Сейчас я слишком стар, чтобы возмущаться; мне просто смешно.
2
Сделавшись (по крайней мере так мне казалось) человеком состоятельным, я переехал с Веллингтон-сквер в дом со звучным названием «Сент-Джеймс-парк Чемберс, Ворота королевы Анны», хотя кебмены его находили по адресу «Вестминстер, Бродвей, 31». Название звучное, но неудобств в квартире хватало. В длинную и узкую гостиную можно было попасть, только пройдя через одну из двух других комнат, что приводило к близкому знакомству гостя с хозяйской спальней или ванной, по вкусу. В наши дни подобную планировку трактовали бы как милую непринужденность, но в те времена люди, как правило, не выставляли напоказ свою личную жизнь. Соответственно я решил спать в ванной или, лучше сказать, обустроил себе роскошную спальню со встроенной ванной, а освободившаяся комната стала чем-то вроде библиотеки.

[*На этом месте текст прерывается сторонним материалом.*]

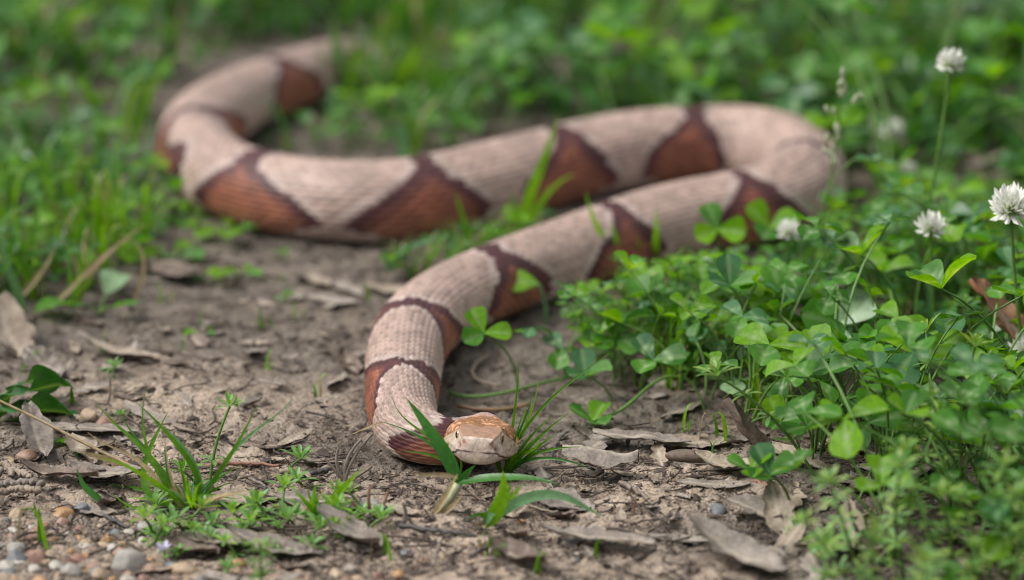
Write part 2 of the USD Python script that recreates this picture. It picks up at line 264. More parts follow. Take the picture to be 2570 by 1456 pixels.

Кен женился и жил в Илинге на двести фунтов в год. Я обедал у них по крайней мере раз в неделю, часто два или три. Пока Мод варила картошку, мы с Кеном закупали продукты — все то, что так радовало нас в Вестминстере: сардинки, язык, консервированные фрукты, лимонад и более взрослый напиток, шерри-бренди. Потом, когда Мод мыла посуду, мы, наевшиеся мужчины, сидели у очага, курили и разговаривали. Иногда Мод нездоровилось, и тогда мы, мужчины, брали на себя заботу о домашнем хозяйстве. Мы подолгу обсуждали с мясником каждый кусок мяса и торговались из-за четырех фунтов ребрышек, а принеся добычу домой, готовили ее, следуя мудрым советам миссис Битон[36]. «Мясо с овощами» торжественно подавалось на стол, и, клянусь, во всей Англии не было лучше еды. Был ли я снова «ведущим», как при восхождении на Напскую Иглу, или просто вообразил это теперь по своей дурацкой привычке? Не помню; вполне возможно, Кен был лучшим поваром. Зато я помню, что сочинил рассказ о таком обеде всего за несколько дней до того, как поступил на работу в «Панч» — и кажется мне, что сочинял по заказу, хоть это и странно. Рассказ я отправил в манчестерскую «Сандей кроникл». К несчастью, в Манчестере (или только в этой газете) есть обычай требовать с авторов отчет с указанием количества слов или строк, за которые следует заплатить. Я прочел свой рассказ в Национальном либеральном клубе (как прав был Уэллс, когда говорил, что членство в этом клубе может мне пригодиться!), а потом специально купил экземпляр газеты, чтобы подсчитать слова. Потом я послал им еще один рассказ, но его напечатали в воскресенье, когда меня не было в Лондоне. Я так и не увидел этого номера, не смог подсчитать слова и в результате не получил денег. При доходе в пятьсот фунтов в год подобные пустяки меня уже не беспокоили, однако если сейчас издатели «Сандей кроникл» надумают перечислить эти деньги с процентами за тридцать два года на счет благотворительного фонда «Отдых за городом для детей», я охотно им позволю.